Interesting Facts about John Kricfalusi
- When approached by Nickelodeon to do a cartoon series, he gave them the characters Ren and Stimpy because he didn't want to risk losing the rights to his original two characters, George Liquor and Jimmy the Idiot Boy (Ren and Stimpy were originally the two characters' pets). In fact, he was right-- after 'Ren and Stimpy' was a big hit, Nickelodeon fired him and kept the show.
- In March of 2003, it was announced that the TNN cable network had hired him to re-start the series "Ren and Stimpy" with new episodes (He had been originally fired from the project when it ran on Nickelodeon due to production and budget disagreements). Since the resurrected "Ren and Stimpy" series will be on prime-time and NOT on the child-friendly Nickelodeon, there will be greater creative freedom in the show's writing (and presumably, content). Kricfalusi has promised his fans that "Ren is still an asshole and Stimpy is still a retard."
- When he acts, writes or directs in a cartoon that gets edited in a way that he feels ruins it and robs it of his "artistic vision," he uses the name "Raymond Spum' as an alias. The same way a major Hollywood director uses the moniker "Alan Smithee" when the studio has ruined his original intent.
- Kirk Douglas is his favorite actor.
- His mentor was animation pioneer Ralph Bakshi who employed John K. for his TV venture Mighty Mouse: The New Adventures (1987). In return, John had Bakshi play the voice of the angry fire chief on John's own TV venture Ren & Stimpy 'Adult Party Cartoon' (2003).
- Identifies Robert Clampett as one of his strongest influences, in particular his short film The Great Piggy Bank Robbery (1946).
- While he doesn't keep up with much anime, he has mentioned a liking for Shin Tetsuwan Atom (1980).
- Last name is pronounced: "Kris-fa-loo-see."
- He based the voice of Ren from The Ren & Stimpy Show (1991) on Peter Lorre. While that of Stimpy (voiced by Billy West) is based on Larry Fine of The Three Stooges.
- Does not use scripts, he uses storyboards.
- His father supposedly never had a high opinion of his interest in becoming a cartoonist instead of taking up a "manlier" profession like sports, and regularly made fun of his shrimpy stature. Any time he portrays father figures (such as Anthony's Dad or George Liquor), he's clearly working some issues out.
- He's best remembered for Ren and Stimpy, but John considers George Liquor to be his "strongest character".

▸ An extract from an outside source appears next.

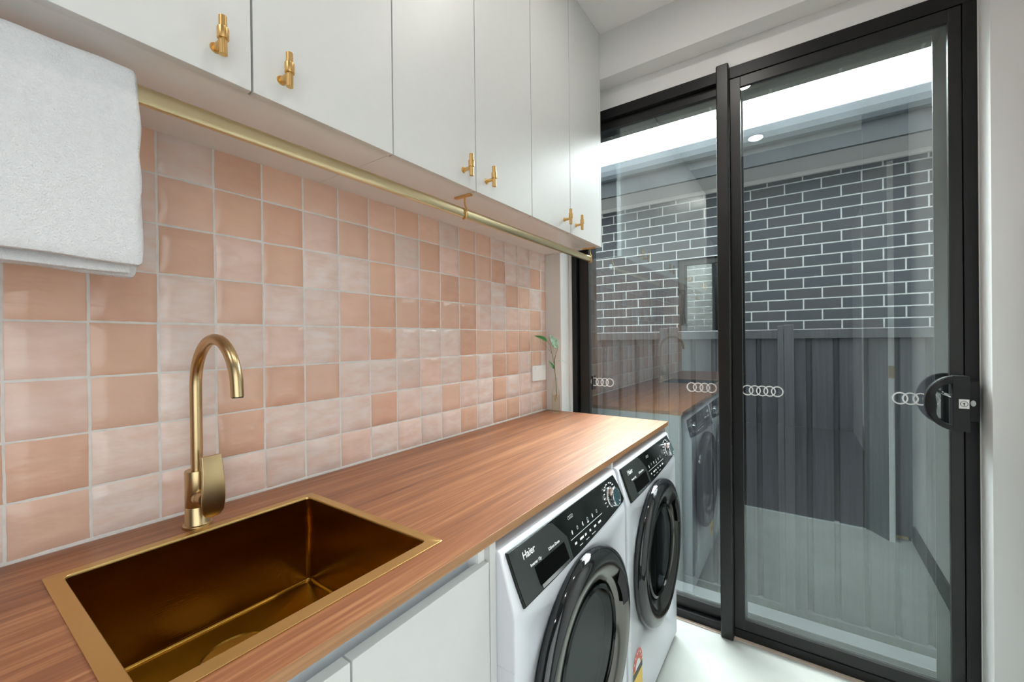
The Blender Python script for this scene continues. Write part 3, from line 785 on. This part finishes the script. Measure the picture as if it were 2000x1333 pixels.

- He claimed that he went into cartooning because it was the only job he could do well enough to get paid for.
- He refused to give himself credit for his directorial role on The Ren & Stimpy Show: Robin Hoek/Nurse Stimpy (1991). He thought it was so bad that he credited himself as "Raymond Spum" instead, out of embarrassment.
- He claims that he can barely watch The Ripping Friends (2001), since the whole show was meddled with by the network.
- He has deeply regretted some of the decisions he made in his works, such as his use of eyes that squish in the middle to form a ) shape (which he only meant for the storyboards and never actually wanted them in the final cartoons) as well as many of the mistakes he made in his cartoons, such as one scene of Stimpy's eyes defying proper perspective (which was a sloppy mistake, but "everyone thought it was on purpose") and claiming that many TV cartoons (such as Animaniacs (1993)) had made "whole styles out of his mistakes.".
- He has warned his fans to not study his cartoons, but rather all of his influences-"For everything I did right, there were a ton of mistakes.".
- He is mostly self-taught, having only spent a year in Sheridan College, barely attending class. He acquired his skills largely by copying cartoons from newspapers and comic books as a child, and by studying cartoons and their production systems from the 1940s and 1950s.
- Nearly sued Trey Parker and Matt Stone, because the South Park (1997) character Mr Hankey was similar to his cartoon short, "Nutty the Friendly Dump". It was eventually proved to be a coincidence.
- He disliked Ren & Stimpy 'Adult Party Cartoon' (2003), because of how he was (supposedly) forced to add strong adult themes. That being said, he considers Ren & Stimpy 'Adult Party Cartoon': Altruists (2003) to be the best episode of Ren and Stimpy he's ever made.